Glossary

In this handy glossary of terms you'll find a list of key definitions that you should familiarize yourself with before and during your journey as a startup founder looking for investment.

angel investor:
An investor primarily involved in early startup investment. (Often a one-off investment made by family or friends to help a startup founder get a project up and running, or a cash injection to help a business weather a difficult period.)
antidilution protection:
A clause in a contract that protects some investors from their equity or shares' dilution when other investors buy stock in a company. This is often applied when shares in a company are sold at a value less than the amount paid originally by existing investors.
board of advisors:
A group of individuals who offer advice to the management of a company. This is an informal relationship and not legally binding, but can provide valuable strategic policies.
board of directors:
A group of individuals who are appointed to collectively appraise and oversee all company activities. This is a formal arrangement and therefore the mandates made by directors must be carried out.
business plan:
A systematic breakdown of how a business will develop. This clearly states any expenses needed to achieve specific goals within a given timeframe.
Bonds:
A form of debt investment. In this case an investor offers a loan to a business in return for bonds equaling that value. These can then be cashed in after an agreed-upon amount of time, and at a specified rate of interest. Bond owners are therefore creditors rather than shareholders and have no say over a company's strategies.
cap table:
A capitalization table, displayed in table form; a breakdown of how much equity in a business is owned by relevant individuals or groups. This helps to clarify the percentage of ownership before and after an investment round, as well as any equity dilution and the current value of equity itself.
CEO:
A chief executive officer. Responsible for all managerial decisions, and ultimately in charge of the business unless removed by a board of directors.
common stock:
Represents company ownership. Shares allow their owners to vote on corporate policy and to have a say on serving directors. If liquidation or a sale should occur, common stock owners are paid an amount only after bond owners and preferred stockholders.
completion schedule:
An agreed-upon timeframe for completing all administrative and procedural tasks in order to sign off on an investment.
corporate structure:
A description of how each department (marketing, human resources, accounting, etc.) within a business contributes to the overall vision and goals of the organization.
crowdsourcing:
Innovative, hassle-free way to seek investment by using third-party companies such as Onevest to match your startup with ideal investors.
equity:
Security or stock that represents ownership in a business.
financial forecast:
Also known as a financial projection, a forecast estimates growth and income for a business over a given time, based on comparison with existing businesses and market research.
IPO:
Known as an initial public offering, an IPO is the first share offer made by a company to the public. This involves listing stock/shares on a stock exchange where the public can buy a portion of a company for an agreed-upon price. This price varies based on market forces on a daily basis.
liquidation preference:
A clause in a contract that stipulates which investors receive payment first if a company is liquidated or sold, even before a company's founders in many cases.
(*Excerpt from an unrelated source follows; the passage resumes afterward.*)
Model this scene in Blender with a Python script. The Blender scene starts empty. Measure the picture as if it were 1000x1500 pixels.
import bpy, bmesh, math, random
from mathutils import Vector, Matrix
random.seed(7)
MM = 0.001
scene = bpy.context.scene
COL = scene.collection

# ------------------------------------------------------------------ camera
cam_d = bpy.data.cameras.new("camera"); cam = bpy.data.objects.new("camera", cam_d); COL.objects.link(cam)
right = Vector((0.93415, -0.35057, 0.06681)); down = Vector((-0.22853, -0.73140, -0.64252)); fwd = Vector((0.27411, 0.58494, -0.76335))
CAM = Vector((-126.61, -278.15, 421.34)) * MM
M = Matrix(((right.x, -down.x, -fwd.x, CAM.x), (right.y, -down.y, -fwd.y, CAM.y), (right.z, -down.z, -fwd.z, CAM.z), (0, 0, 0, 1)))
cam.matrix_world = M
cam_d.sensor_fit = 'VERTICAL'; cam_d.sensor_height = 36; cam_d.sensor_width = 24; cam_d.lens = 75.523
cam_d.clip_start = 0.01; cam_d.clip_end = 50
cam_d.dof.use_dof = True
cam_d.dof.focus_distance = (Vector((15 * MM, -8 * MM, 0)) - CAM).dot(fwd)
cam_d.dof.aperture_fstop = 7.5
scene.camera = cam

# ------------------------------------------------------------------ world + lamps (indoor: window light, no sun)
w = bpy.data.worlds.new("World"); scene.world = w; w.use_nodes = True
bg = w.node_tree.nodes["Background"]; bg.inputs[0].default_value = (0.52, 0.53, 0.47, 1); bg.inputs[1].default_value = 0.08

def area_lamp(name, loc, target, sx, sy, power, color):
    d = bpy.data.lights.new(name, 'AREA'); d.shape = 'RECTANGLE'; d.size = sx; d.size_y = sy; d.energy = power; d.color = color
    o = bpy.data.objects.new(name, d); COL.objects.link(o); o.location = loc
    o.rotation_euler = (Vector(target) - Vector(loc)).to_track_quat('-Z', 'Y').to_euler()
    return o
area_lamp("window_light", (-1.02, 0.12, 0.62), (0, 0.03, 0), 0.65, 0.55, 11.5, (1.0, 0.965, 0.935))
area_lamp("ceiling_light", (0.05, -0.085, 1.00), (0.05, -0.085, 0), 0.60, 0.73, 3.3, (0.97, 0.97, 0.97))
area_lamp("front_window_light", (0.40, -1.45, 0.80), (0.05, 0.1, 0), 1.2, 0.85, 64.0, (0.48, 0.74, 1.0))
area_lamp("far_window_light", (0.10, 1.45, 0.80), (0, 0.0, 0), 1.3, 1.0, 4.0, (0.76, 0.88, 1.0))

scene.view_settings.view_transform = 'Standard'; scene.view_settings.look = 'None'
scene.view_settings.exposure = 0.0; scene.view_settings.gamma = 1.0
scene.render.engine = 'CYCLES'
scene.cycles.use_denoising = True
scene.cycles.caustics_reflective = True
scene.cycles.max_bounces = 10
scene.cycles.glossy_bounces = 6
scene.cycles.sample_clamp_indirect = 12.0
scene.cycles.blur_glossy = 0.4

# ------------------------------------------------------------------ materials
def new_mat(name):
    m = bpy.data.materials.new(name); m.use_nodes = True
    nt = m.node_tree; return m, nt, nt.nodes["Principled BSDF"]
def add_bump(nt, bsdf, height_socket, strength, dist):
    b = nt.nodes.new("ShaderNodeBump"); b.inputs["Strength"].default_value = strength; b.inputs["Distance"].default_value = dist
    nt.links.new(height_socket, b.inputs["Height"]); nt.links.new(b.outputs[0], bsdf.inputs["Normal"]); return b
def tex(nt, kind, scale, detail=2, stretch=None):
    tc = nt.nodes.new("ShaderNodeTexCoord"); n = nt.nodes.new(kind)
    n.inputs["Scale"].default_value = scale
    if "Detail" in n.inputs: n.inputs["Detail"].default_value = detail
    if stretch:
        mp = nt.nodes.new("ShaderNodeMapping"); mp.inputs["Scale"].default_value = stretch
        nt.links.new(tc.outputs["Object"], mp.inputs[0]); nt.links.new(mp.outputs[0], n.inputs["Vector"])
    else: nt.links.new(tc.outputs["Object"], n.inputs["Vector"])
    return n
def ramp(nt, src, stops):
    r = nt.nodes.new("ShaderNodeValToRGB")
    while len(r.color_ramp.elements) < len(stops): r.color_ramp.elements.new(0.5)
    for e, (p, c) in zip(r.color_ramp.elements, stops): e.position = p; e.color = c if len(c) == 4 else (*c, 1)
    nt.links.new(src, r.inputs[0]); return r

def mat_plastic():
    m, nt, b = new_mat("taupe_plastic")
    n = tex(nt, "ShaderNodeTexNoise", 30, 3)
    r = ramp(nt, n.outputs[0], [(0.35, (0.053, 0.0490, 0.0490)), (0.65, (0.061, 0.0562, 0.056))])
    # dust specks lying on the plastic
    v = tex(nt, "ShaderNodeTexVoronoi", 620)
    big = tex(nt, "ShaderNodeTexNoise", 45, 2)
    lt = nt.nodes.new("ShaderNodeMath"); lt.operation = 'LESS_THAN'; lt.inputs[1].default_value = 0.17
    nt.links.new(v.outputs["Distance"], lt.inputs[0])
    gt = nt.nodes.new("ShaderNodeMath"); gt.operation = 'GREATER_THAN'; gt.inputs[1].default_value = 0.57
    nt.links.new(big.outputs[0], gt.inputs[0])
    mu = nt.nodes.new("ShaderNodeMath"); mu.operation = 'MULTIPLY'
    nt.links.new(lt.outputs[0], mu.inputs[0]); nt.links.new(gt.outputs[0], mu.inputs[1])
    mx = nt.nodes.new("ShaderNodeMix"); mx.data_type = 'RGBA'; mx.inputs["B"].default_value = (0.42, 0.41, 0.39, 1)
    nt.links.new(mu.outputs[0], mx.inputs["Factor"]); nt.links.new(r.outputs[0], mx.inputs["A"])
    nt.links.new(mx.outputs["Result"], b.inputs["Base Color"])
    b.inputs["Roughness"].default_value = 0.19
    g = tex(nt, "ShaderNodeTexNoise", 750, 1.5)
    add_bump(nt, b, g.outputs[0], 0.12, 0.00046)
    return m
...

This is a common clause often used by venture capitalists to offset the risk of investment.
market research:
A way to define consumer wants and needs. By carrying out market research studies, a startup can then streamline its approach to be more appealing to a target demographic.
market value:
The amount an investor or consumer is willing to pay for something based on current consensus about how much a company, product, or service is actually worth.
outsourcing:
Hiring a freelancer to complete a task for your business, rather than having you or your employees or a new hire do it. This is a common practice to reduce overhead and secure quality work without requiring full-time staff.
preferred stock:
A form of share that has priority over common stocks. Preferred stock has a higher claim on assets and/or earnings, which often results in preference when any dividends are given out to shareholders: in other words, preferred stockholders get paid first. These dividends can be paid monthly or quarterly and share similar features with debt in that they can appreciate in price. Preferred stock usually comes with no voting rights, however.
prospect:
Salesspeak for any customer or investor who fits a demographic. A person who is most likely to make an investment when approached. Also known as a potential investor.
seed funding:
A model of funding where investors provide money to “seed” a business, giving it enough to operate for a short period of time. If it shows promise, subsequent investment may be offered.
series investment:
A naming convention for investment rounds (“Series A,” “Series B,” etc.). Each round can fulfill a different function. Earlier rounds will be focused on establishing a company, while later rounds will revolve around expanding a company, brand, product, or service.
social media platform:
Any website or app that allows users to communicate with each other and share their likes and dislikes. An essential marketing platform for businesses and a great way to engage with investors.
startup founder:
Any individual who has created a startup business.
target demographics:
A group of consumers that a startup founder wishes to market products/services to. This could be customers in an age group or living in a specific region, for example.
venture capitalist:
An investor who supplies capital to small companies and startups in order to help them grow into profitable businesses. In some cases, this will be carried out as a venture capitalist fund (or group), in which many venture capitalists have collected their money together into a pool in order to reduce risk.